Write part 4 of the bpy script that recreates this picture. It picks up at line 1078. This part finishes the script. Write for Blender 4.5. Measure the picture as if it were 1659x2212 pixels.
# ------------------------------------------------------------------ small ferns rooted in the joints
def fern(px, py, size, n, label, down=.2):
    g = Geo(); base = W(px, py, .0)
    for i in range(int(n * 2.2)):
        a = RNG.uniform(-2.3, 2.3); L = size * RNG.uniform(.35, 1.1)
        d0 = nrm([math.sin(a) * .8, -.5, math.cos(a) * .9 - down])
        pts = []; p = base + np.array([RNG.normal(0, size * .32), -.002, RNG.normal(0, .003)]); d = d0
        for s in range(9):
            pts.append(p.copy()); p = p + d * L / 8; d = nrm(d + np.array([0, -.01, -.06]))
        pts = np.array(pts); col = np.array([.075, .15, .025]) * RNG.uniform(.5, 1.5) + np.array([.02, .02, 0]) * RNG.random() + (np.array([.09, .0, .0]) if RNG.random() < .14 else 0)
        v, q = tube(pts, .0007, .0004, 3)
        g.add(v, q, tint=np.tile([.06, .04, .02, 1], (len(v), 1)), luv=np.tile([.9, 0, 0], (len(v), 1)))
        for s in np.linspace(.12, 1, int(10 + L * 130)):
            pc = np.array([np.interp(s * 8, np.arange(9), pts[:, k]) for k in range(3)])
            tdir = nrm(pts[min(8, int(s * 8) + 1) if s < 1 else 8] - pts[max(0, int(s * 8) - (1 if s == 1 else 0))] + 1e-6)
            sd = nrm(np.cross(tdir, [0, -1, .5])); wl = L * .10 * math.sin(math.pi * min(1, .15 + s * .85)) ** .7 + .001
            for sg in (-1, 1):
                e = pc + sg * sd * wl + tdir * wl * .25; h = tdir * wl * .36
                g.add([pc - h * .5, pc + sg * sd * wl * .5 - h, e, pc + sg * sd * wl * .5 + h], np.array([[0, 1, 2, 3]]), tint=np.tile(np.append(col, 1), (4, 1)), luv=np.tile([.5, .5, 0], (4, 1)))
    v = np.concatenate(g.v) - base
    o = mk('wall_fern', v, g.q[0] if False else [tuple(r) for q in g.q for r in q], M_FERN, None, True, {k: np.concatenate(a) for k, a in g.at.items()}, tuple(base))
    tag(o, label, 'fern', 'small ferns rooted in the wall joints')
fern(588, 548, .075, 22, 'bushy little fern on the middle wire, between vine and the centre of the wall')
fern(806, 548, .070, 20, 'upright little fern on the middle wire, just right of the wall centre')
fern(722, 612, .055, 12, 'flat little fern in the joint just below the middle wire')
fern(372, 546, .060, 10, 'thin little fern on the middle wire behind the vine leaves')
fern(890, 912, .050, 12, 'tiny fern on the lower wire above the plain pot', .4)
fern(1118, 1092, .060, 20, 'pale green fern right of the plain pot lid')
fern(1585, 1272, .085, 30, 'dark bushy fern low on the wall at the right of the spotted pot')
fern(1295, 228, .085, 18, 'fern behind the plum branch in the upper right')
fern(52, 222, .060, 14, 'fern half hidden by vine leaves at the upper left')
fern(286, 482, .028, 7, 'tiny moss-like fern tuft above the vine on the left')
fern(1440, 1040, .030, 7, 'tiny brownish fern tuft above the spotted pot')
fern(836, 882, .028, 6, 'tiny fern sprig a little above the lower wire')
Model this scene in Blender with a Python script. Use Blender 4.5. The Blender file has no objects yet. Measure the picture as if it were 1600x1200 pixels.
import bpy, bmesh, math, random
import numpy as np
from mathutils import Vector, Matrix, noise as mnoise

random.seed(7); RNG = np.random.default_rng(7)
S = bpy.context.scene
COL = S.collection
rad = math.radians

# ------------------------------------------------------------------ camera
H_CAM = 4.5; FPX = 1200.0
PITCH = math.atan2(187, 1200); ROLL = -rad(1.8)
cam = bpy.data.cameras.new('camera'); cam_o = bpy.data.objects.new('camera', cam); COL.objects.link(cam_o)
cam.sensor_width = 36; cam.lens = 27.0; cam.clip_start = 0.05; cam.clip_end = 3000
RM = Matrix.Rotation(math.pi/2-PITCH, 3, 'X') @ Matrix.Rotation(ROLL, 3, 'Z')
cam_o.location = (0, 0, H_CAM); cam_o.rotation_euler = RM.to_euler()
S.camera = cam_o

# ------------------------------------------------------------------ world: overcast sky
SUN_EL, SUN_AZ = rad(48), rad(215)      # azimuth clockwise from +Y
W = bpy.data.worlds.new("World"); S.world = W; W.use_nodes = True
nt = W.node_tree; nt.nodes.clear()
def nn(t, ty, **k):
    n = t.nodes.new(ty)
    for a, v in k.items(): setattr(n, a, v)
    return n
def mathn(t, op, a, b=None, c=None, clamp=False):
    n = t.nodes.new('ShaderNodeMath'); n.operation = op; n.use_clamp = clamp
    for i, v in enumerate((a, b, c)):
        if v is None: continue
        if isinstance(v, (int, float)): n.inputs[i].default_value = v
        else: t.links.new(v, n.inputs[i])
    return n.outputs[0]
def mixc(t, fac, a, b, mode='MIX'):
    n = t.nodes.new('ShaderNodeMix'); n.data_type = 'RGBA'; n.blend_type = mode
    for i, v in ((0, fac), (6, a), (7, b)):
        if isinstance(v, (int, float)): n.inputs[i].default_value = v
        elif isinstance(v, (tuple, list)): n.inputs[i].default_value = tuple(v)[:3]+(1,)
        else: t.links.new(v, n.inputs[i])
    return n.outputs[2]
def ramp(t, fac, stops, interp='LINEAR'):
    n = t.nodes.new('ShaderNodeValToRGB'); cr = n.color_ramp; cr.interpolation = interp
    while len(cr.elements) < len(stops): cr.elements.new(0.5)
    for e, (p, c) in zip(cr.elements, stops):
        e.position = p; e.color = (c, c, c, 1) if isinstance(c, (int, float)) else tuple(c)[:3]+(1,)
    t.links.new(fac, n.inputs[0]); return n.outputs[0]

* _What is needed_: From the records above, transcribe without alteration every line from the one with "Model this scene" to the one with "from mathutils import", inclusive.

* _Solution to this task_:
Model this scene in Blender with a Python script. Use Blender 4.5. The Blender file has no objects yet. Measure the picture as if it were 1600x1200 pixels.
import bpy, bmesh, math, random
import numpy as np
from mathutils import Vector, Matrix, noise as mnoise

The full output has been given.